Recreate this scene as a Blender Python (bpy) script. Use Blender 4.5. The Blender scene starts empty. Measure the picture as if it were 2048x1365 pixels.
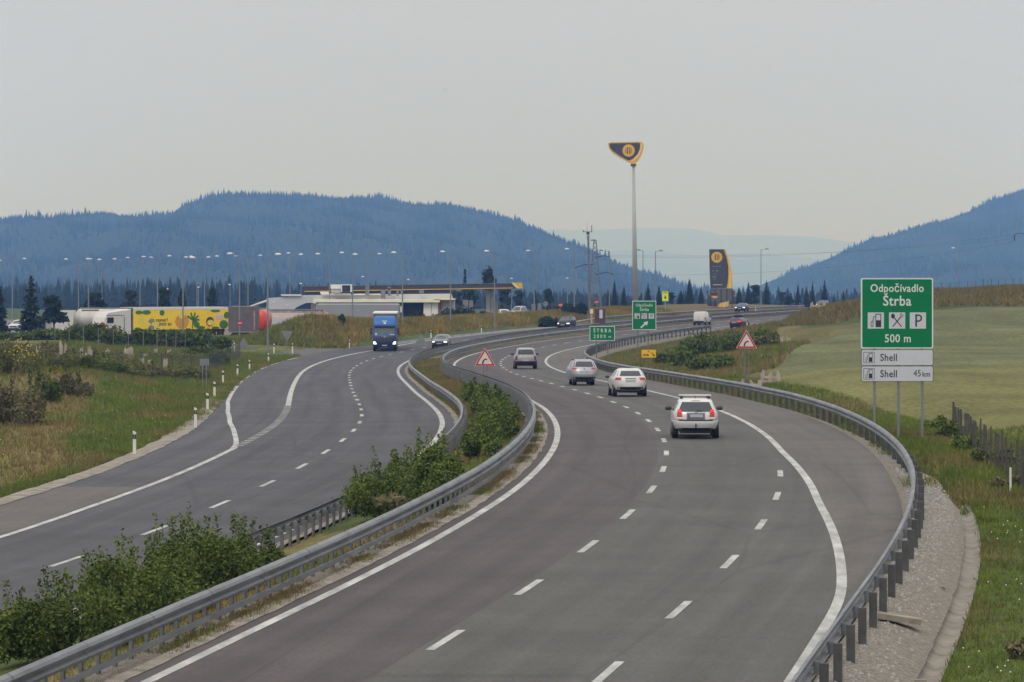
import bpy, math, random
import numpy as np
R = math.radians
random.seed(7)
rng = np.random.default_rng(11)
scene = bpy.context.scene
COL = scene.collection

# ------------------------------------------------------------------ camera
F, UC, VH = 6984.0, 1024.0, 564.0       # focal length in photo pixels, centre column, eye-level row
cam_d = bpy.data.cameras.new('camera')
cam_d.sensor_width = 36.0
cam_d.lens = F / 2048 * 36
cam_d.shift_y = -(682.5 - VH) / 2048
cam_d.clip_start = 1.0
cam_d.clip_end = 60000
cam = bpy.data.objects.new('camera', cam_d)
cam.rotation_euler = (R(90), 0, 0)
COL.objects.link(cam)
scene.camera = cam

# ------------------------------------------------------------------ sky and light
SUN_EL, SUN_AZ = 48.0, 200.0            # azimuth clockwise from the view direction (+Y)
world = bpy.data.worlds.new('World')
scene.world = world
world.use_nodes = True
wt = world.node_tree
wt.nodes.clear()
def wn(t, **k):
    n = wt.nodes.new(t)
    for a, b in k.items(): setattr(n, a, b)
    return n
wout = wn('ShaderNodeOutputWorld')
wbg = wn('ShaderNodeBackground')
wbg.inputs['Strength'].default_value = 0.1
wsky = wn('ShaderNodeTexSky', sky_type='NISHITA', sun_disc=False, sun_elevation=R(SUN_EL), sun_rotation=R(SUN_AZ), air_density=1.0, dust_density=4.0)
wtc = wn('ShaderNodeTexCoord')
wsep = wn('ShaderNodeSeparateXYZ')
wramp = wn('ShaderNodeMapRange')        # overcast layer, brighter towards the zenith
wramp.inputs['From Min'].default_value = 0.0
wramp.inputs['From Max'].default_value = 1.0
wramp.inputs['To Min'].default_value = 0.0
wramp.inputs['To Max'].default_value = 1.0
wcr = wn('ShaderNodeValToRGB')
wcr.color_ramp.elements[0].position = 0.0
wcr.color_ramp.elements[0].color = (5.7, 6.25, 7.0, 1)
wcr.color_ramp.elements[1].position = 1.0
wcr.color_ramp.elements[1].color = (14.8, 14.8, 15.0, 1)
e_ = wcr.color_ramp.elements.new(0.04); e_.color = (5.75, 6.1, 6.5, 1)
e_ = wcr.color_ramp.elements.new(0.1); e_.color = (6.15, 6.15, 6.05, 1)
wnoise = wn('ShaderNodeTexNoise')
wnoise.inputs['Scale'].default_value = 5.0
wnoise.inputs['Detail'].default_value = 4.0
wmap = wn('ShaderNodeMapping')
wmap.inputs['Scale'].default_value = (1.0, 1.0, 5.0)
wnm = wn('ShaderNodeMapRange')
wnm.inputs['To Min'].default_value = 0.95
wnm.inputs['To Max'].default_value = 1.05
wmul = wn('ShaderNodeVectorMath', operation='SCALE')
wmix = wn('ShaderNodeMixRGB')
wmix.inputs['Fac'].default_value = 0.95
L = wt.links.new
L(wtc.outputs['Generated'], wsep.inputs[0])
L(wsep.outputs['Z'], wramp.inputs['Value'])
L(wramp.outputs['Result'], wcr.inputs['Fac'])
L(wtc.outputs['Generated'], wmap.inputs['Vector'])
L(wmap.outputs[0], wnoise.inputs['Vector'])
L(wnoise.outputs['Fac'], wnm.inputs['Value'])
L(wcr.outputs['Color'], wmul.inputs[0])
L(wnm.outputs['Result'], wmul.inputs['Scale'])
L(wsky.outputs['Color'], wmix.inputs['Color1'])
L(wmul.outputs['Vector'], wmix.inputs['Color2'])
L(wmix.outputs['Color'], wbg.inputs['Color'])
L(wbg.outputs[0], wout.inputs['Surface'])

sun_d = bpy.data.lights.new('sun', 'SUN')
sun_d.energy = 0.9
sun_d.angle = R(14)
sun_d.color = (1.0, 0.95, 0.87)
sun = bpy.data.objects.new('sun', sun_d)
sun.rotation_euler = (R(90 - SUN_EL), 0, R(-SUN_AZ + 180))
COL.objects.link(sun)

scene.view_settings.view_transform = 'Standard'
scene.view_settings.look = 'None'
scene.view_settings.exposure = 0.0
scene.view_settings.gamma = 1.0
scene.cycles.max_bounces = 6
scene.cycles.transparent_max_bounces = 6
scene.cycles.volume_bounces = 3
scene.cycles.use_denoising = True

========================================

BRIEF: Set down again, exactly, the lines of the material above from its first line to the one with "scene.camera = cam", inclusive. Leave the pictures out.

SOLUTION FOR THIS EXERCISE:
Recreate this scene as a Blender Python (bpy) script. Use Blender 4.5. The Blender scene starts empty. Measure the picture as if it were 2048x1365 pixels.
import bpy, math, random
import numpy as np
R = math.radians
random.seed(7)
rng = np.random.default_rng(11)
scene = bpy.context.scene
COL = scene.collection

# ------------------------------------------------------------------ camera
F, UC, VH = 6984.0, 1024.0, 564.0       # focal length in photo pixels, centre column, eye-level row
cam_d = bpy.data.cameras.new('camera')
cam_d.sensor_width = 36.0
cam_d.lens = F / 2048 * 36
cam_d.shift_y = -(682.5 - VH) / 2048
cam_d.clip_start = 1.0
cam_d.clip_end = 60000
cam = bpy.data.objects.new('camera', cam_d)
cam.rotation_euler = (R(90), 0, 0)
COL.objects.link(cam)
scene.camera = cam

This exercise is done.